When Walsh eventually calls time on race-riding, the widespread presumption is he will start training, possibly even in the more lucrative branch of the sport on the Flat. He himself has admitted to not being sure.
Watching the 24-7 demands on Mullins and Nicholls, who always have to be available to owners, whatever the time of day or night, means he worries about whether he has the patience required to keep so many balls juggling. Against that is the reality that the horse game is all he has ever known.
But that quandary is one that can be parked well into the future. Despite the workload, Walsh gives no indication of slowing down. The master of timing out on the racecourse is no mean judge off it either and realises better than anyone the unique position he is in.

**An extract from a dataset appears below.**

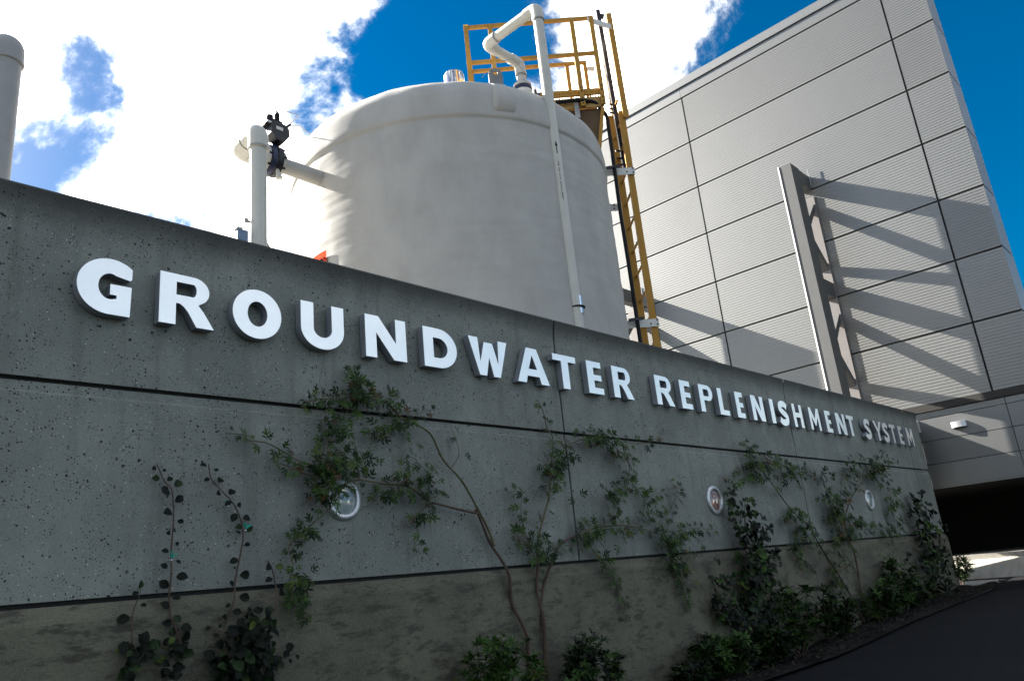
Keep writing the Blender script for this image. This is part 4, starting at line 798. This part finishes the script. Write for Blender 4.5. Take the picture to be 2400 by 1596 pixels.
def tie(x, z, off, label, s=1.0):
    t = thing('plant_tie', label, 'plant tie', (x, D - off, z), 'green ties holding the climbers to the wall')
    m = MB(); r = random.Random(int(x*1000))
    for k in range(3):
        a = r.uniform(-.5, .5) + k*2.1; L_ = r.uniform(.018, .034)*s
        m.bar((x, D - off - .012, z), (x + L_*math.cos(a), D - off - .016 - .006*k, z + L_*abs(math.sin(a))*1.2 + .004), .011*s, .003, (0, -1, 0))
    m.build('knot', M['teal'], t)
    MB().cyl((x, D - off - .01, z - .012), (x, D, z - .012), .004, 8).build('anchor', M['steel'], t)
ROSE = [(0, 5), (1, 4.5), (2, 1.2), (3, .55)]; ROUND = [(4, 8), (0, 2), (2, .25)]; IVY = [(4, 5), (0, 4), (1, 1), (2, .25)]
wallplant('round_a', 'twining_plant', 'slender round leaved twiner climbing to a bare hooked tip, leftmost tall stem', 'climbing plant', 'round', ROUND, 1.0, M['barkr'])
wallplant('round_b', 'twining_plant', 'slender round leaved twiner leaning left at its top, with a tie at its bend', 'climbing plant', 'round', ROUND, 1.0, M['barkr'])
wallplant('round_c', 'twining_plant', 'short round leaved plant with a bushy foot at the lower left corner', 'climbing plant', 'round', ROUND, 1.05, M['barkr'])
wallplant('round_mass', 'leafy_shrub', 'dense dark round leaved shrub reaching up beside the rose at bottom left', 'shrub', 'round', ROUND, 1.05, M['barkr'])
wallplant('rose_one', 'climbing_rose', 'large climbing rose spreading left across the wall under GROUNDWATER', 'climbing plant', 'rose', ROSE, 0.98, M['barkr'], dens=1.25)
wallplant('rose_two', 'climbing_rose', 'climbing rose with one upright stem and one stem arching right across the wall joint', 'climbing plant', 'rose', ROSE, 1.05, M['barkr'], dens=1.6)
wallplant('rose_three', 'climbing_rose', 'climbing rose forking in a V around the farthest round wall light', 'climbing plant', 'rose', ROSE, 1.4, M['barkr'], dens=1.8)
wallplant('ivy_mid', 'ivy_column', 'dense dark column of ivy right of the reddish round light', 'climbing plant', 'ivy', IVY, 1.5, M['barkr'])
wallplant('ivy_small', 'ivy_column', 'small dark clump of ivy hanging from a tie left of the tall ivy column', 'climbing plant', 'ivy', IVY, 1.3, M['barkr'])
wallplant('ivy_end', 'ivy_column', 'dark ivy column covering the far end of the concrete wall', 'climbing plant', 'ivy', IVY, 1.9, M['barkr'])
tie(2.118, 1.622, .04, 'green tie near the top of the left leaning twiner', .8); tie(2.218, 1.487, .05, 'green tie with loose tails at the bend of the left leaning twiner')
tie(1.806, 1.345, .05, 'green tie halfway up the leftmost tall twiner', .8); 
# ------------------------------------------------------------------ shrubs at the foot of the wall
SL = ['bright green whorled shrub left of the rose stems at the foot of the wall', 'dark whorled shrub right of the rose stems at the foot of the wall', 'small upright shrub standing alone left of the ivy column foot',
 'green shrub growing against the left side of the ivy column foot', 'tall leafy shrub just right of the ivy column', 'narrow shrub between the tall leafy shrub and the V stemmed rose', 'thin upright shrub touching the left of the V stemmed rose',
 'broad bushy shrub just right of the V stemmed rose base', 'tall thin shrub left of the wall end ivy', 'low shrub beneath the wall end ivy', 'shrub in front of the ivy column foot', 'open stemmed shrub beyond the wall end, against the pale paving',
 'single stemmed sapling beyond the wall end, against the pale paving', 'little tuft between the two shrubs at the rose stems', 'low tuft left of the small upright shrub']
for k, (x, off, zb, rx, zt) in enumerate(SHRUBS):
    y = D - off if off > .1 else D - .02; g0 = gz(x)
    kind = 'whorl'; pal = [(5, 4), (1, 5), (2, .8)] if k in (0, 13) else ([(0, 5), (1, 3), (4, 3)] if k not in (3, 4, 7, 8) else [(0, 4), (1, 4), (5, 1)])
    p = Plant('foundation_shrub', SL[k], 'shrub', kind, pal, 1.0, (x, y, g0), 'shrubs along the foot of the wall'); r = p.r
    H_ = zt - g0; ns = 1 if k == 12 else (5 if k in (11, 6, 5) else (9 if rx > .2 else 5))
    dense = 26 if k in (0, 1, 3, 10) else 17
    for i in range(ns):
        a = (i + .5)/ns*2 - 1; tx = x + a*rx*r.uniform(.55, 1.0)*(.72 if x > 6 else 1); tz = g0 + H_*(1 - .35*a*a)*r.uniform(.78, 1.02); ty = y + r.uniform(-.22, .10 if off > .1 else .05)*min(1, rx/.2)
        ty = min(ty, D - .06) if x < 15.1 else ty
        Q = p.stem([(x + a*rx*.15, y, g0 - .03), (x + a*rx*.55, (y+ty)/2, g0 + (tz-g0)*.5), (tx, ty, tz)], .007, .003, M['barkr'], 'stem', 6)
        nl = dense if ns > 1 else 22
        for j in range(nl):
            t = (.30 + .70*j/(nl-1))*(len(Q)-1); jj = min(len(Q)-2, int(t)); q = Q[jj].lerp(Q[jj+1], t-jj)
            sp_r = .035 + .05*(j % 3)/2
            q = q + Vector((r.uniform(-1, 1), r.uniform(-1, 1), r.uniform(-.6, .6)))*sp_r
            q.y = min(q.y, D - .05) if x < 15.1 else q.y
            p.leaf(q, (r.uniform(-1,1), r.uniform(-1,1), .2), (r.uniform(-.6,.6), r.uniform(-.9,.3), .9), .9 if x < 6 else 1.15)
    p.finish()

“When I was growing up all I ever wanted to do was be lucky enough to ride one winner at Cheltenham,” he has said. Currently Walsh’s tally is 32 two. The nature of the festival means surprises and upsets always happen. But it will be the biggest shock of all if that Cheltenham total isn’t significantly increased come Friday evening.
THREE OF THE BEST
Ruby Walsh's top prospects this week
KAUTO STAR
A legend of the sport with a record five wins in the King George VI Chase and Gold Cup victories in 2007 and 2009. At 12 he has looked rejuvenated, but an injury scare is not what you want just before a clash with Long Run. However, this season it is 2-0 to the veteran superstar who has earned close on €2.5 million in a 40-race career that has earned comparisons with the great Arkle.
HURRICANE FLY
Walsh is unbeaten in six rides on Ireland's "Horse Of The Year" who is rated the best Champion Hurdle winner since Istabraq. Beaten just once in his last 11 races, the Fly put up possibly his most visually impressive performance to date at Leopardstown in January. Rapidly turning into a flagship performer for Irish racing, defeat on Tuesday would be devastating for many.
BIG BUCK'S
Four-in-a-row would be a unique achievement in Thursday's World Hurdle but defeat is almost out of the question for the outstanding stayer, rated just about unbeatable by his jockey. Famously unbeaten in his last 15 starts since abandoning a chasing career, the nine-year-old is a worry off the track but a nightmare for his opposition on it.